Look through the data below. Show each line where the string "this" occurs.

[Data extracted from a collection]

_____

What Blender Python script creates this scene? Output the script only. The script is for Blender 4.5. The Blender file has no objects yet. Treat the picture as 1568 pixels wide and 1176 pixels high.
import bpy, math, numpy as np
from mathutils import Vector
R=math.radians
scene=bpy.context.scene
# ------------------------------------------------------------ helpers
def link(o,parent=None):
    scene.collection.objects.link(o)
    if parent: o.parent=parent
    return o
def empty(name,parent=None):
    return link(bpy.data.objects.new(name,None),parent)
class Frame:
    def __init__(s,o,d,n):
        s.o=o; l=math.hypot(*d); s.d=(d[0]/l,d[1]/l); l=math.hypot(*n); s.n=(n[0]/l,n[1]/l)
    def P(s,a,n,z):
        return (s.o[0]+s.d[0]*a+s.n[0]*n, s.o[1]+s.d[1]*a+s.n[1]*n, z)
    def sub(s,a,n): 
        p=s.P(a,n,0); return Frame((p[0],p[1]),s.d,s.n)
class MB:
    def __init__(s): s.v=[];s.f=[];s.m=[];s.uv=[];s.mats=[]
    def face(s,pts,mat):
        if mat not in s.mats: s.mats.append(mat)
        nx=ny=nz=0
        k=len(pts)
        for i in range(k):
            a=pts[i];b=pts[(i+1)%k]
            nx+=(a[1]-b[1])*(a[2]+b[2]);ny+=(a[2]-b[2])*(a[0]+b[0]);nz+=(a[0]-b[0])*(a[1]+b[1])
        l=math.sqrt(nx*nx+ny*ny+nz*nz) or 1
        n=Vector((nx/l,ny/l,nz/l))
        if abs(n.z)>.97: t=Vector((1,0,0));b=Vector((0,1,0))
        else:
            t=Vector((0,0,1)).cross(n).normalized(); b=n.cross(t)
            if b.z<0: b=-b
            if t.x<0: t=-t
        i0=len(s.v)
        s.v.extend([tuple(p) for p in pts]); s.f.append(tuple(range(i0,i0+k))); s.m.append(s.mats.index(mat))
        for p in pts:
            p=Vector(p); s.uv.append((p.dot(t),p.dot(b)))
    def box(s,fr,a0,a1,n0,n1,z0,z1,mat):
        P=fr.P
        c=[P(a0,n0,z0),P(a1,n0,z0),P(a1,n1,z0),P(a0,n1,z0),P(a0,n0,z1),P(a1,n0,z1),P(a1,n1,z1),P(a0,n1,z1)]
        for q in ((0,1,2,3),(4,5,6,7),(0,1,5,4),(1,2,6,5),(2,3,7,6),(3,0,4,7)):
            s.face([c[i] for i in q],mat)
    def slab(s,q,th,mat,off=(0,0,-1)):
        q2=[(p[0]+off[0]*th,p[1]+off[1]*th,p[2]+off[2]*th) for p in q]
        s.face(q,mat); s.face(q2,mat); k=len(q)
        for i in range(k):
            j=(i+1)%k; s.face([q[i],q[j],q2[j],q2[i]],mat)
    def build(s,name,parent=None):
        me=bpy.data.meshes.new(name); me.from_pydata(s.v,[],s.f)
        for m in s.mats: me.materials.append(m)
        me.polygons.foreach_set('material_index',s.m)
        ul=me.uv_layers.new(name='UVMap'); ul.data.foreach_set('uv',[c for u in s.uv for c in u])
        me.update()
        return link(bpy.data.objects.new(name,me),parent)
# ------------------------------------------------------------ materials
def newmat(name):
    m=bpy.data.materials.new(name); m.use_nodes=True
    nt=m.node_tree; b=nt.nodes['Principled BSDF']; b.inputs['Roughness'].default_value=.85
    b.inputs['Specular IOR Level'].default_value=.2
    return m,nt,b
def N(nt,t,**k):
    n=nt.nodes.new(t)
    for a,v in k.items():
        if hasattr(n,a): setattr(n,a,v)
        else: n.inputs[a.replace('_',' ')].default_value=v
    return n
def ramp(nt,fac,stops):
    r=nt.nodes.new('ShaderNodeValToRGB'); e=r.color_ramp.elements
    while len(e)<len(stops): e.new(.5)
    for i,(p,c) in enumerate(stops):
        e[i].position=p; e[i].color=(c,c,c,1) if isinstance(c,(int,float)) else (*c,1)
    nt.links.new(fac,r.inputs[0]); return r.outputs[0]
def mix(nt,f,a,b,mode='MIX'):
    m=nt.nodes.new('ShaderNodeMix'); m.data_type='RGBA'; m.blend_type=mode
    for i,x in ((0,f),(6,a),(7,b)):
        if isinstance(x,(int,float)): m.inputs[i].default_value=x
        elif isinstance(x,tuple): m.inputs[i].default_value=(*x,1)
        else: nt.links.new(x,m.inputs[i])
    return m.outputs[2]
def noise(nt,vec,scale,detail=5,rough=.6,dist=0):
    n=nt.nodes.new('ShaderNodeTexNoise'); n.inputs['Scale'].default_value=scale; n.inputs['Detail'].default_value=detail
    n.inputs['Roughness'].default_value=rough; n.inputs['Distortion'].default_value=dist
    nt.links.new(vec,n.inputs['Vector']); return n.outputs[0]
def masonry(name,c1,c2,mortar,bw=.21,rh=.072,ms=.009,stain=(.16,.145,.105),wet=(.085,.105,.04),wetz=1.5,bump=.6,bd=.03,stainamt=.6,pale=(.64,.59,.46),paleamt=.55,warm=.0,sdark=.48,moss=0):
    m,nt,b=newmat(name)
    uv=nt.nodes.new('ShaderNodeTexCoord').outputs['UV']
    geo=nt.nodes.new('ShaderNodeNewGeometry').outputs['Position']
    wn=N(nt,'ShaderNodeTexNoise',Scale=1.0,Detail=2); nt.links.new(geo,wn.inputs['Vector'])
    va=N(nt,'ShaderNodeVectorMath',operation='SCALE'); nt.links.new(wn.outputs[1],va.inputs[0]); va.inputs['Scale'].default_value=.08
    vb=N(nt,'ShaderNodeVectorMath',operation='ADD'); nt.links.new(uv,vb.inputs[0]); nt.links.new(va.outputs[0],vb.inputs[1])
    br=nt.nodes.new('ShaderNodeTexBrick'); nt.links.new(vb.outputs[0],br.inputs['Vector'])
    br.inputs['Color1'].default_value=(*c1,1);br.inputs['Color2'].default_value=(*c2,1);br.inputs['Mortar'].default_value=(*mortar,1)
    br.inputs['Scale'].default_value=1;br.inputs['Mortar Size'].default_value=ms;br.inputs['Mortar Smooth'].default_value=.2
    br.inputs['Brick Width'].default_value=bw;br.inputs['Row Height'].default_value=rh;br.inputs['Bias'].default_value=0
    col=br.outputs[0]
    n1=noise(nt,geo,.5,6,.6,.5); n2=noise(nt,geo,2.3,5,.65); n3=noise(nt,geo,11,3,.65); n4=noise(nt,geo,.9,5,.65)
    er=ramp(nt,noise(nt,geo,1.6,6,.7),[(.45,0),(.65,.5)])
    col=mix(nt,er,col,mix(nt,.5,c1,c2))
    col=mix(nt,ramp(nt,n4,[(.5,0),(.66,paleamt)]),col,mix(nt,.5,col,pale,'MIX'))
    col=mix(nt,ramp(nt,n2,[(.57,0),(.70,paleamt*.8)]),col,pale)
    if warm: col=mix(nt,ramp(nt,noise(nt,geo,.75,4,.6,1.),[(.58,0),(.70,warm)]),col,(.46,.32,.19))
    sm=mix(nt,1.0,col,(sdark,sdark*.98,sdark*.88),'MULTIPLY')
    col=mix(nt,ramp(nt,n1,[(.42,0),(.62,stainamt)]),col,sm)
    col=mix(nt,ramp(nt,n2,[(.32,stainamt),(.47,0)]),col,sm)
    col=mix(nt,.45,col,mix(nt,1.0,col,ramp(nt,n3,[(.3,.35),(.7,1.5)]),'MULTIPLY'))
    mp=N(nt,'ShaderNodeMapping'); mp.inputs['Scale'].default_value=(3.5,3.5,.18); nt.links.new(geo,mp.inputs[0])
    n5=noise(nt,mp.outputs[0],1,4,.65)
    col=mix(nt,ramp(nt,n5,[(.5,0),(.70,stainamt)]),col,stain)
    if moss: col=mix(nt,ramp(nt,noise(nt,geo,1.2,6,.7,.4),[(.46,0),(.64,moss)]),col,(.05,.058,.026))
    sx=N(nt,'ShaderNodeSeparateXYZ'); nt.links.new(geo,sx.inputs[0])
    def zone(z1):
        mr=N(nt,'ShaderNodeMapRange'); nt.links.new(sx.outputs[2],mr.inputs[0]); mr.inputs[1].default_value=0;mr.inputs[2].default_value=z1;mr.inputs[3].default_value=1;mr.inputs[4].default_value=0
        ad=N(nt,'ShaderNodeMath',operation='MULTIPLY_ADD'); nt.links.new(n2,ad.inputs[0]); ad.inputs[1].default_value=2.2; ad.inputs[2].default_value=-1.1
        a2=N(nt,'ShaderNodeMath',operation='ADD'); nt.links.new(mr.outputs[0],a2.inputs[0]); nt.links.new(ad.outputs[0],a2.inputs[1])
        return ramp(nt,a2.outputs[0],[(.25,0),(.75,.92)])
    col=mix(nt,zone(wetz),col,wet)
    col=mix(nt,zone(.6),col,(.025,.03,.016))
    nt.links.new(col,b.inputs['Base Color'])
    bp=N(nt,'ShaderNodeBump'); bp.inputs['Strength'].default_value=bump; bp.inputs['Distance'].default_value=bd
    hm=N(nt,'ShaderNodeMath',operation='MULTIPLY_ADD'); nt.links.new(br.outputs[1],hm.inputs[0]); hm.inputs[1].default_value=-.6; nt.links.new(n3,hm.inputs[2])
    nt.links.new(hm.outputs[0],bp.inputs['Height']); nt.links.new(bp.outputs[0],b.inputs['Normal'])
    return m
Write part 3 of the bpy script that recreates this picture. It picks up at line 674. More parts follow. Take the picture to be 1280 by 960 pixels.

_____

### Complete response
What Blender Python script creates this scene? Output the script only. The script is for Blender 4.5. The Blender file has no objects yet. Treat the picture as 1568 pixels wide and 1176 pixels high.
Write part 3 of the bpy script that recreates this picture. It picks up at line 674. More parts follow. Take the picture to be 1280 by 960 pixels.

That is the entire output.